Painted as if seen through a window, this watercolour plays with the ambiguities of space. Marin has taken a favorite subject, a traditional seascape, and simplified it into its most basic forms and bright colors. Standing in a room overlooking an expanse of sea dotted with islands, he has enclosed the scene within a window frame, making the view itself look like a flat painting hung on a wall. By doing this he is playing a visual game with perceptions of flatness and depth. Marin originally trained and worked as an architect, and his early works show the influence of James Abbott McNeill Whistler. He went on to develop a unique and individual style, filtered through Fauvism (with its distortions, flat patterns and violent color) and Cubism (with its fragmentation of forms and play on perceptions), but seen from an American perspective.
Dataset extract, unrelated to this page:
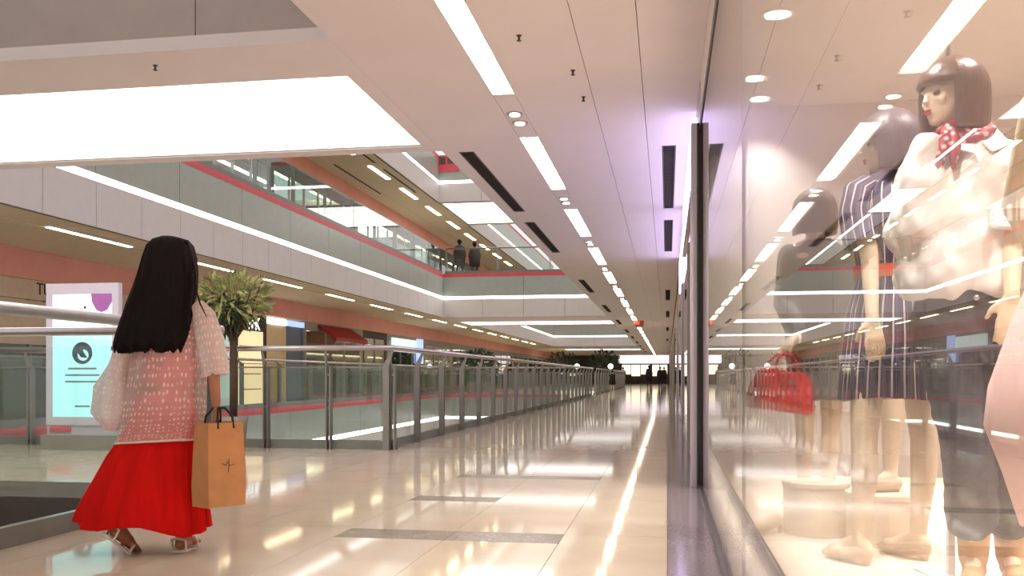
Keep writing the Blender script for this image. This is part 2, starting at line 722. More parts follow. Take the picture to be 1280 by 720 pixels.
cove(fascia('wall_opposite_fascia', 'white panelled slab edge across the first well', (OX, YA1), (OX, YB0), CE, 4.1, 5.0, 1, 1.3),
     'long white light line on the slab edge across the first well')
cove(fascia('wall_far_fascia', None, (OX, YB0), (CX, YB0), CE, 4.1, 5.0, -1, 1.6),
     'white light line closing the far end of the first well')
cove(fascia('wall_second_fascia', None, (OX, YB1), (OX, YC), CE, 4.1, 5.0, 1, 2.6),
     'slanting white light line along the second, farther well')
cove(fascia('wall_end_fascia', None, (OX, YC), (CX, YC), CE, 4.1, 5.0, -1, 3.0),
     'short white light line closing the far end of the second well')
cove(fascia('wall_lower_fascia', 'grey green slab edge at floor level across the first well', (OX, YA1), (OX, YB0), -1.6, -0.8, 0.08, 1, 1.3),
     'white light line below floor level seen through the railing glass')
cove(fascia('wall_lower_cross', None, (OX, YB0), (RX, YB0), -1.6, -0.8, 0.08, -1, 1.6),
     'light line below floor level at the far end of the first well')
fascia('wall_lower_second', None, (OX, YB1), (OX, YC), -1.6, -0.8, 0.08, 1, 2.6)
tag([o for o in COL.objects if o.name.startswith('cove_light')][-1], 'light line below floor level along the second, farther well', 'cove light', CG)
# upper storey
Z3 = 7.9
cove(fascia('wall_top_fascia', None, (OX, YA1), (OX, 36.1), Z3, 8.7, 9.7, 1, 2.6),
     'topmost light line running along the well two storeys up')
cove(fascia('wall_top_cross', None, (OX, 36.1), (-2.0, 36.1), Z3, 8.7, 9.7, -1, 2.0),
     'topmost cross light line with the small red sign above it')
cove(fascia('wall_top_second', None, (OX, 42.0), (OX, YC), Z3, 8.7, 9.7, 1, 2.6),
     'topmost light line beyond the upper luminous panel')
# near edges of the floor slab round the wells
trim(B(RX, RX + 0.03, YBACK, YA0, -0.9, 0.0), 'kick')
trim(B(OX, RX, YA0, YA0 + 0.03, -0.9, 0.0), 'kick')
trim(B(OX, RX, YA1 - 0.03, YA1, -0.9, 0.0), 'kick')
trim(B(RX, RX + 0.03, YA1, YB0, -0.9, 0.0).box(RX, RX + 0.03, YB1, YC, -0.9, 0.0), 'kick')
trim(B(OX - 0.03, OX, YBACK, YA0, -0.9, 0.0), 'fascia_grey')
# first well towards the camera: opposite slab edge
trim(B(OX - 0.06, OX, YBACK, YA0, CE, 5.0), 'fascia')
trim(B(OX - 0.06, OX, YA0, YA1, CE, 5.0), 'fascia')
trim(B(OX - 0.06, OX, YB0, YB1, CE, 5.0), 'fascia')

# ---- opposite walkway: soffits, slabs, bulkheads
so = struct(B(-18, OX - 0.06, YBACK, YEND, CE + 0.1, 4.9).build('ceiling_opposite', 'olive'), 'olive beige soffit over the opposite walkway')
B(-18, -9.95, YBACK, YEND, CE, CE + 0.1).build('ceiling_panel', 'olive', so)
B(-9.55, OX - 0.06, YBACK, YEND, CE, CE + 0.1).build('ceiling_panel', 'olive', so)
B(-9.95, -9.55, YBACK, YEND, CE + 0.02, CE + 0.1).build('ceiling_panel', 'olive', so)
su = struct(B(-17, OX - 0.06, YBACK, YEND, Z3 + 0.1, 9.6).build('ceiling_upper', 'olive'))
B(-17, -10.75, YBACK, YEND, Z3, Z3 + 0.1).build('ceiling_panel', 'olive', su)
B(-10.74, OX - 0.06, YBACK, YEND, Z3, Z3 + 0.1).build('ceiling_panel', 'olive', su)
struct(B(-17, OX - 0.06, YBACK, YEND, 4.9, 5.02).build('floor_upper', 'tile_far'))
trim(B(SX, SX + 0.06, YBACK, YEND, 2.74, CE), 'salmon', 'salmon coloured bulkhead above the opposite shops')
trim(B(-11.5, -11.42, YBACK, YEND, 7.42, Z3), 'salmon', 'salmon bulkhead above the upper shops')
trim(B(-11.50, -11.40, YBACK, YEND, 7.34, 7.42), 'dark_gap')
# dark slots in the upper soffit
trim(B(-10.9, -10.82, 22.5, 27.5, Z3 - 0.01, Z3).box(-10.9, -10.82, 29, 34, Z3 - 0.01, Z3), 'dark_gap')
trim(B(-9.5, -9.42, 25, 29, Z3 - 0.01, Z3).box(-9.5, -9.42, 30, 34, Z3 - 0.01, Z3), 'dark_gap')

# upper bridge with its own luminous panel
ub = struct(B(OX, -1.9, 36.14, 41.9, Z3 + 0.02, 9.6).build('ceiling_upper_bridge', 'plaster'))

# far right of the upper storey (this side): slab and parapet, so the wells are closed
struct(B(CX, 3.7, YBACK, YEND, 4.9, 5.02).build('floor_upper_near', 'tile_far'))
struct(B(3.4, 3.7, YBACK, YEND, 5.02, 9.6).build('wall_upper_near', 'beige_wall'))

# ---- end wall of the mall
ew = struct(B(-18, 1.0, YEND, YEND + 0.3, -0.3, 10.0).build('wall_end', 'shop_dark'))
struct(B(-18, 4, YBACK - 0.3, YBACK, -5, -0.3).build('wall_back', 'beige_wall'))
sg = empty('store_sign', (0, 0, 0))
tag(sg, 'wide pale lit sign band over the entrance at the corridor end', 'sign')
B(-5.6, 0.2, YEND - 0.35, YEND - 0.002, 2.35, 3.28).build('sign_box', 'end_glow', sg)
B(-5.7, 0.25, YEND - 0.38, YEND - 0.002, 2.25, 2.35).build('lower_rail', 'dark_gap', sg)
ent = empty('store_entrance')
tag(ent, 'warmly lit store entrance closing the far end of the corridor', 'entrance')
for i, (a, b) in enumerate(((-5.2, -4.2), (-4.1, -3.1), (-3.0, -2.0), (-1.7, -0.9), (-0.8, 0.0))):
    B(a, b, YEND - 0.06, YEND - 0.01, 0.9 if i % 2 else 1.1, 2.2).build('lit_window', 'end_warm', ent)
    B(a - 0.05, a, YEND - 0.1, YEND - 0.01, 0.0, 2.24).build('frame', 'shop_dark', ent)

# ---- right hand wall beyond the boutique
wr = struct(B(WX, WX + 0.3, 7.75, 11.2, 0, CE).build('wall_right', 'lilac_panel'), 'lilac white wall panel next to the shop window')
struct(B(WX + 0.02, WX + 0.3, 11.2, YEND, 2.5, CE).build('wall_right_bulkhead', 'beige_wall'))
post = struct(B(WX - 0.075, WX + 0.02, 7.60, 7.75, 0, 2.95).build('trim_pier', 'lilac_panel'), 'slim lilac grey pier at the end of the shop window')
sign = empty('fascia_sign')
tag(sign, 'white glowing fascia sign high on the wall beyond the shop window', 'sign')
B(WX - 0.05, WX - 0.002, 8.5, 13.2, 2.62, 3.24).build('light_box', 'sign_light', sign)
B(WX - 0.03, WX - 0.002, 13.5, 19.0, 2.56, 3.2).build('light_box', 'sign_light', sign)
B(WX - 0.055, WX - 0.002, 8.46, 13.24, 2.58, 2.62).build('frame', 'steel', sign)
rs = ['greenish grey glass', 'dim grey glass', 'pale grey glass']
yy = 11.2
for i in range(12):
    L = 5.0 + 3 * (i % 3)
    if yy + L > YEND:
        break
    s = empty('shopfront', (WX, yy, 0))
    tag(s, ['%s shopfront just past the lilac wall panel' % rs[0], '%s shopfront, second past the lilac wall panel' % rs[1],
            '%s shopfront, third past the lilac wall panel' % rs[2]][i] if i < 3 else 'distant glass shopfront far down the right-hand wall', 'shopfront',
        'shopfronts along the near wall')
    B(0, 0.012, 0.25, L - 0.2, 0.1, 2.48).build('glass_pane', 'shop_pane', s)
    B(-0.03, 0.06, 0, 0.22, 0, 2.5).build('pilaster', ('shop_grey', 'lilac_panel', 'steel')[i % 3], s)
    B(-0.01, 0.06, L - 0.2, L - 0.002, 0, 2.5).build('pilaster', 'shop_grey', s)
    B(0.3, 0.34, 0, L - .01, 0, 2.5).build('back_panel', ('fascia_grey', 'shop_beige', 'shop_grey')[i % 3], s)
    B(0.06, 0.3, 0.4, L - 0.4, 2.4, 2.5).build('ceiling_lamp', 'shop_lamp', s)
    B(0.0, 0.08, 0.2, L - 0.2, 0, 0.1).build('plinth', 'granite', s)
    yy += L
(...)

Although he sometimes painted in oils, he is best known for his watercolors, usually of landscapes or studies of architecture.

HELEN FRANKENTHALER
Mountains and Sea , 1952

frankenthaler mountains and sea

Large splotches of blue, green and red decorate this impressive yet delicate and lyrical composition. The artist has used an unprimed canvas so that the colors seep into it like ink into blotting paper as soon as they are applied to the surface. Although Frankenthaler has decided where to place the colors, the staining is beyond her control as it depends on the absorbency of the canvas. Mountains and Sea is her first major stained painting. Its rich colors, fluid forms, and ability physically to merge the foreground and background into the canvas had a substantial influence on Kenneth Noland and Morris Louis, who subsequently adopted this innovative technique. The abstracted quality of her landscape, the spontaneity of her colors, and the random quality of her staining are all elements that amount to an Abstract Expressionist painting. Her pictures are invariably large and evoke a unique sense of openness and delicacy.